Just so you can get a mental picture of what happened (I'm totally laying myself out for ridicule here), something similar happened a few years ago. In my teens, after high school before I went back to college, I moonlighted as a number of things to make ends meet -- web designer, legal assistant, phlebotomist, waitress -- and housecleaner (OK, maid). One of my first jobs (I think I was 15 or 16) was cleaning my grandmother's neighbor's house. She had a herniated disc in her back and could move around -- and cook -- but little else. I'd clean her house and she'd make me lunch. She was a good cook. She'd leave cakes out on her kitchen counter for me to hunk a slice off for a snack after work and let me nibble on the candy she kept in little glass jars all around her house. Anyway, one day she baked a chicken for lunch. We sat out on her covered porch and ate chicken and sipped iced tea (FYI, there's no such thing as sweet tea in California). After lunch I went back to work, and was also given the task of cleaning up the kitchen.

And there it was. That damn carcass. The house was dead silent. My grandma's neighbor was supposed to be napping in her bedroom. Supposedly, I had the house, and more importantly, the kitchen, to myself. So I started nibbling. And picking. And gobbling. At first, I'd just take a quick bite between spritzes of Endust and Windex. Finally, I put down my cleaning supplies and set to cleaning up the carcass.

And that's when Grandma's Neighbor walked in on me. She caught me mid-motion, hand halfway between the bird and my mouth, chicken piece dangling from greasy fingers. She looked at me for a long moment, silent as the house, and then, finally, she said, "Honey? Are you still hungry?"

I couldn't say anything. I just shook my head and put the chicken down. After she left me alone, I threw the carcass in the trash, and for years after, I refused to bake chickens in my own home because it reminded me of how embarrassing it was to be caught eating the disgusting remains of a dead animal in somebody else's kitchen.

So here I was, 15 years later, no baked chicken-rule thrown out the window, meaty carcass sitting there on my counter looking at me. At this point, the story gets fairly anticlimactic. Yes, I picked at the damn carcass. Yes, I was ashamed, having learned nothing from past mistakes (or present loads of weight-induced food guilt).

It's been rough going the last couple of weeks, because incidents like this one have been the norm rather than the exception, thanks in part to a box full of Hershey Symphony bars (350 calories a piece), and in part to a false sense of security since there haven't been an weekly weigh-ins scaring the crap out of me (and thus motivating me to exercise and starve myself) Tuesday afternoons.

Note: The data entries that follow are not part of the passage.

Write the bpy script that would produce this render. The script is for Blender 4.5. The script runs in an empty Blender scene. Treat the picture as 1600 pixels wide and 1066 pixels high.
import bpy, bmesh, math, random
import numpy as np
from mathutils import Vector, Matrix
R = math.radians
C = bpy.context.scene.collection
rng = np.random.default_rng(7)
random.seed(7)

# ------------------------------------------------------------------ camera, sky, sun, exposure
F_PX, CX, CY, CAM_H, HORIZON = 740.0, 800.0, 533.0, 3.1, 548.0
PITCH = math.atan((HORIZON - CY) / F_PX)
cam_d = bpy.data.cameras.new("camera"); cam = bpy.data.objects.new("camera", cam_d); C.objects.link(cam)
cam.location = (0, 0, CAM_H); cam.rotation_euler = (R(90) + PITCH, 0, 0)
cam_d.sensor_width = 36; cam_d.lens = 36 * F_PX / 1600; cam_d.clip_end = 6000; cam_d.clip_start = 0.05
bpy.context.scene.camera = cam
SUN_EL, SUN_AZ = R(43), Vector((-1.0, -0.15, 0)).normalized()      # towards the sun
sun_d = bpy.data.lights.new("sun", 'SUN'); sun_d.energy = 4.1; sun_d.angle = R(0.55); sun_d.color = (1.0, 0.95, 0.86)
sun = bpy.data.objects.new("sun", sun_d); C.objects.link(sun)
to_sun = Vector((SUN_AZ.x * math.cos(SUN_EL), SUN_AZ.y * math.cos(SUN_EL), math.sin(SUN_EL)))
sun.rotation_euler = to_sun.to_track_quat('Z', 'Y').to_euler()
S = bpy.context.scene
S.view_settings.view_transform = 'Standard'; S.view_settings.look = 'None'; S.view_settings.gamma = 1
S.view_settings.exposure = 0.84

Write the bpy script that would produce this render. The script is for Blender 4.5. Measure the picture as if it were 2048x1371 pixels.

But that leads me to the good news, or just something I'm proud of anyway. I've started early morning walks (yay!). It's not as much fun as I remember. I used to love to walk and used to live in a downtown area in the Sierra foothills where I could walk to everything: the grocery store, the post office, the video rental store (remember those?). But I'm so out of shape now that it's taking every last bit of will power I've got to get my ass moving. I'm doing it, though, and that's why I'm proud of myself.

The ridiculous thing is why I'm doing it. I've been getting up at 6 a.m. for the last couple of weeks out of necessity, and now that I'm used to waking up at the ass-crack of dawn, I can actually make use of my mornings by exercising. Why was I waking up at 6 a.m., you ask? To take my 13-year-old to his community service job, of course. (He was assigned 30 hours of dumping trash cans at the city parks thanks to his little brush with the law a few months ago.) But hell, at least I've turned something ridiculously depressing into something useful.

In the end, I won't win this competition. But I can't deny that's it's taught me a lot about myself, about my family, about how I interact in the world. What's winning compared to that priceless information?